Take every line that has the string "Blender" and copy it out.

--- BEGIN ---

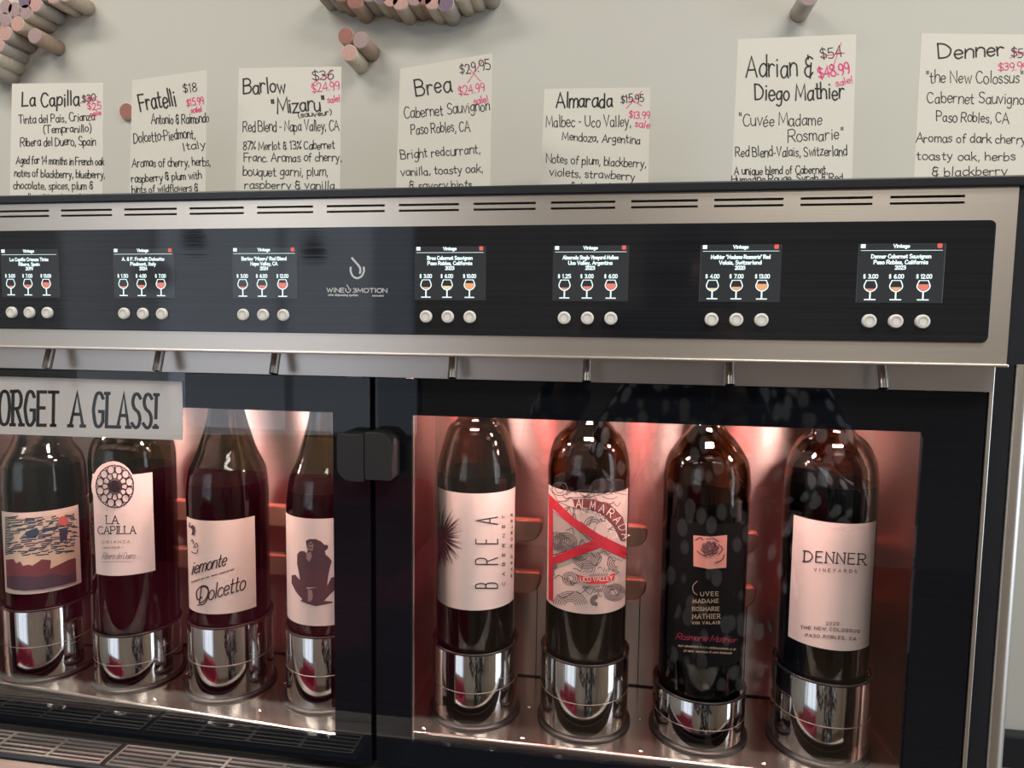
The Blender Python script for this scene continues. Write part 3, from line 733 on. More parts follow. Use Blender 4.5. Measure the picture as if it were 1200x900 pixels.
# script label
L = cyl_label(2, -44, 69, -.2855, -.1938, lm('label_cream_two', (.80, .69, .62)))
s2 = 1/6.0
def dp(pts): return [(210+x*s2, 590+y*s2) for x, y in pts]
ln = text('iemonte', 224.2, 673.3, 264.5, 662.5, 14.5, slant=.7, gap=1.2)
art(2, L, 'script_lettering', M['ink'], 2, ln+text('Dolcetto', 233.5, 707, 287, 690.5, 17, slant=.6, gap=1.0)+[_catmull(dp([(130, 715), (175, 705), (205, 650), (200, 590), (160, 580), (122, 620), (128, 675), (160, 660)]))], 1.35)
art(2, L, 'small_lettering', lm('brown_print', (.10, .06, .05)), 2, squiggle(224.5, 682.8, 274.5, 667.8, 1.9), .6)
ln = [_catmull(dp(q)) for q in ([(75, 135), (70, 160), (80, 170)], [(85, 265), (92, 255), (100, 275), (95, 280)], [(100, 310), (120, 280), (130, 300), (110, 310)], [(85, 340), (110, 350), (125, 345), (130, 320)])]
art(2, L, 'crest_ornament', lm('grey_print', (.07, .06, .07)), 2, ln, 1.0, [dp([(78, 160), (95, 150), (110, 165), (112, 200), (100, 225), (85, 220), (92, 190)])])
# monkey label
L = cyl_label(3, -60, 62, -.2885, -.1858, lm('label_cream_three', (.82, .72, .66)))
fur = lm('fur_print', (.085, .050, .060))
mono = art(3, L, 'monkey_picture', fur, 1, polys=[
    dp([(890, 262), (915, 250), (960, 250), (1000, 268), (1020, 290), (1045, 292), (1048, 315), (1025, 335), (1030, 360), (1055, 380), (1072, 405), (1060, 450), (1045, 525), (1040, 590), (880, 590), (850, 545), (840, 480), (828, 420), (830, 355), (850, 335), (880, 335), (895, 350), (905, 330), (895, 300)]),
    dp([(790, 505), (815, 500), (850, 540), (900, 600), (1040, 580), (1070, 520), (1096, 515), (1098, 605), (1060, 640), (1020, 685), (1080, 690), (1075, 700), (960, 722), (900, 705), (850, 685), (865, 675), (820, 620), (790, 560)])])
art(3, L, 'monkey_face', lm('face_print', (.34, .24, .22)), 2, polys=[dp([(905, 285), (930, 268), (945, 290), (940, 330), (920, 335), (905, 320)]), dp([(895, 350), (925, 340), (935, 370), (915, 410), (895, 390)]), dp([(905, 600), (935, 610), (940, 660), (925, 690), (905, 690)])])
art(3, L, 'monkey_eyes', M['ink'], 3, [dp([(910, 288), (935, 284)]), dp([(912, 310), (930, 312)])], 1.2)
# burst label
L = cyl_label(4, -66, 84, -.2622, -.1548, lm('label_white', (.83, .74, .69)))
rr = random.Random(11); ln = []
for k in range(150):
    a = radians(rr.uniform(-95, 95)); q = rr.uniform(12, 31)
    ln.append([(515+1.5*cos(a), 629+1.5*sin(a)), (515+q*.95*cos(a), 629+q*1.25*sin(a))])
bm = bmesh.new()
for l in ln: ribbon(bm, l, 1.3, FN[4][2], maxseg=5, taper=True)
fill(bm, [(513.2, 616), (519, 620), (521.5, 629), (519, 637), (513.4, 643)], FN[4][2], 4)
obj('burst_picture', bm, M['ink'], L)
ln = []
for ch, a, b in (('B', 689.3, 683), ('R', 661.4, 653.6), ('E', 637.3, 632), ('A', 614.5, 606)): ln += text(ch, 583.2, a, 583.2, b, 25.5)
art(4, L, 'label_lettering', M['ink'], 2, ln, 1.3)
art(4, L, 'small_lettering', lm('grey_print_two', (.16, .12, .11)), 2, text('CABERNET', 591.8, 686, 591.8, 604, 3.2, gap=14)+text('PASO ROBLES', 600.4, 676, 600.4, 602, 1.6, gap=9), .7)
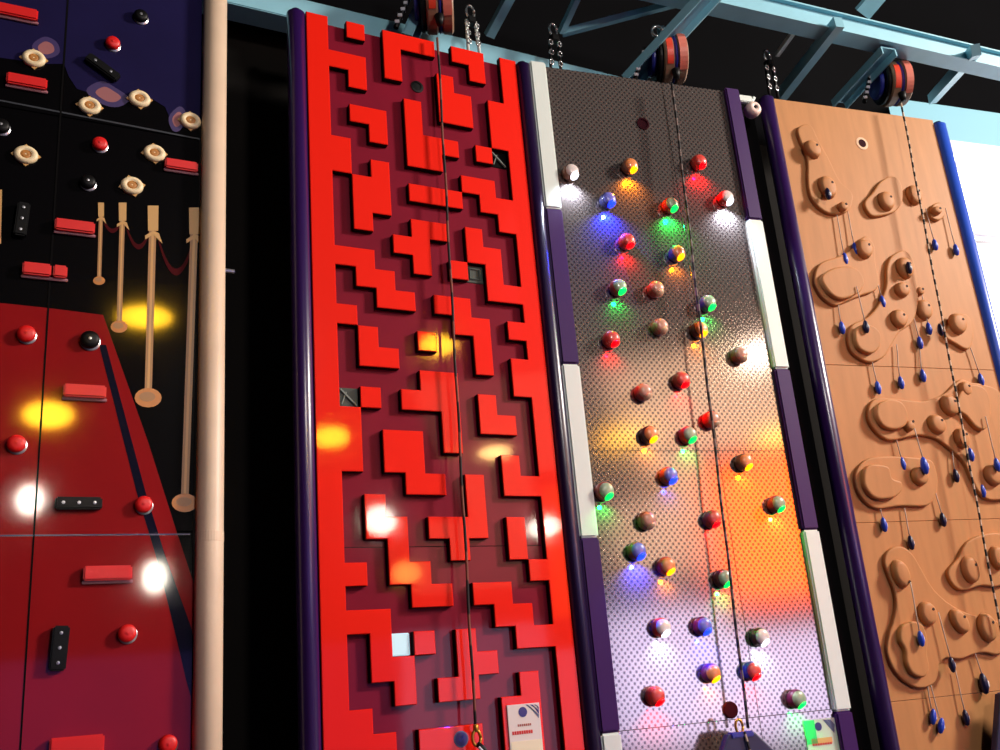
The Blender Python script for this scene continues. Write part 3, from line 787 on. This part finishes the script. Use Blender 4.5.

--- END ---

WRITTEN ANSWER:
The Blender Python script for this scene continues. Write part 3, from line 733 on. More parts follow. Use Blender 4.5. Measure the picture as if it were 1200x900 pixels.
The Blender Python script for this scene continues. Write part 3, from line 787 on. This part finishes the script. Use Blender 4.5.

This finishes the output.